Os jogos foram realizados na China, o que mereceu a crítica do Ocidente, de alguns ocidentais, de opinistas de todos os quadrantes. Li alguns que me põe de boca à banda. Argumentos que passam pela “demonstração de força” da China, pelo exibicionismo do “poderio militar” ou organizativo, pela “vontade de ganhar mais medalhas”, todos os paus serviam para bater. Primeiro congratulo-me que a China tenha organizado uns bons jogos. Se a China tivesse falhado, não percebo para quem isso seria bom. Quem ficava a ganhar se a China tivesse organizado mal os JO? O Tibete? Os direitos humanos? A liberdade de imprensa? A Falun Gong?
A questão do militarismo provoca também divisões. Em relação à cerimónia de abertura, por exemplo, onde se vasculhou debaixo do tapete à procura de todas as nódoas. Fico feliz que enquanto as outras potências mundiais tinham as suas tropas no Iraque ou na Geórgia, a China tinha o seu exército a ajudar nos Jogos.

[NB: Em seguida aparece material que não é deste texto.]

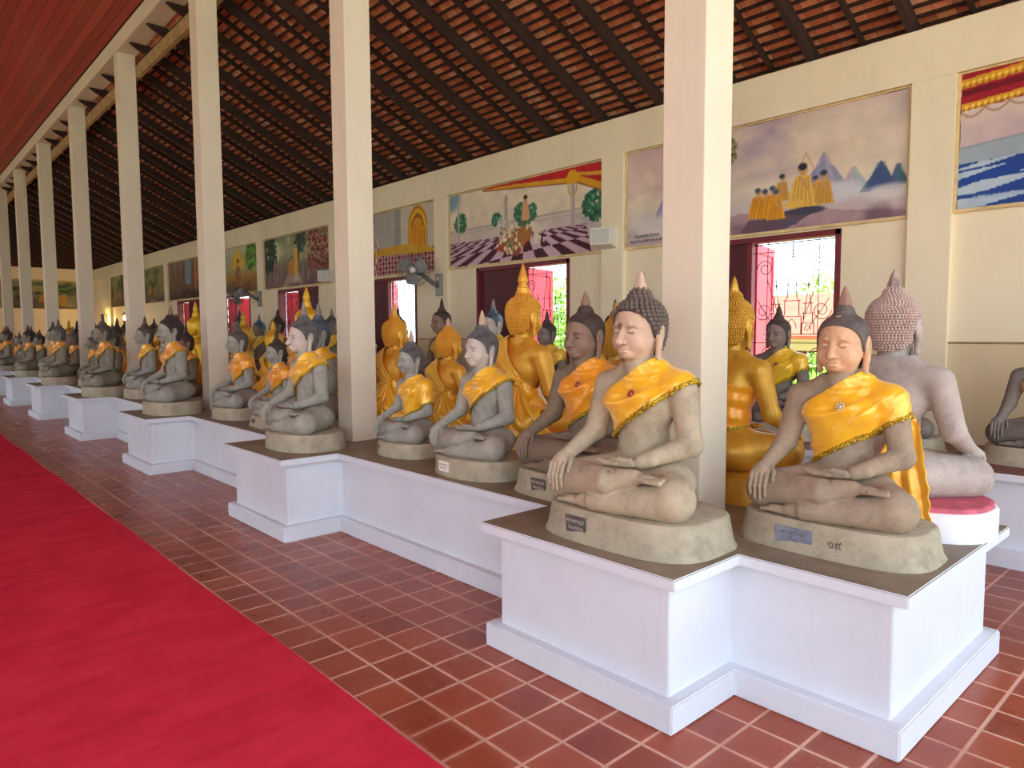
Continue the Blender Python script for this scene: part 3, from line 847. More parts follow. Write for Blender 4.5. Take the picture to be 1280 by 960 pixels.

Se estavam lá a mais ou a menos, é apenas uma questão de gosto. A questão da "visibilidade" tem sido das mais mencionadas: "a China ganhou visibilidade aos olhos do mundo". Vê isso quem quer ver os Jogos como uma oportunidade de fazer propaganda. E os restantes países que os organizaram? Queriam só fazer um favorzinho ao COI?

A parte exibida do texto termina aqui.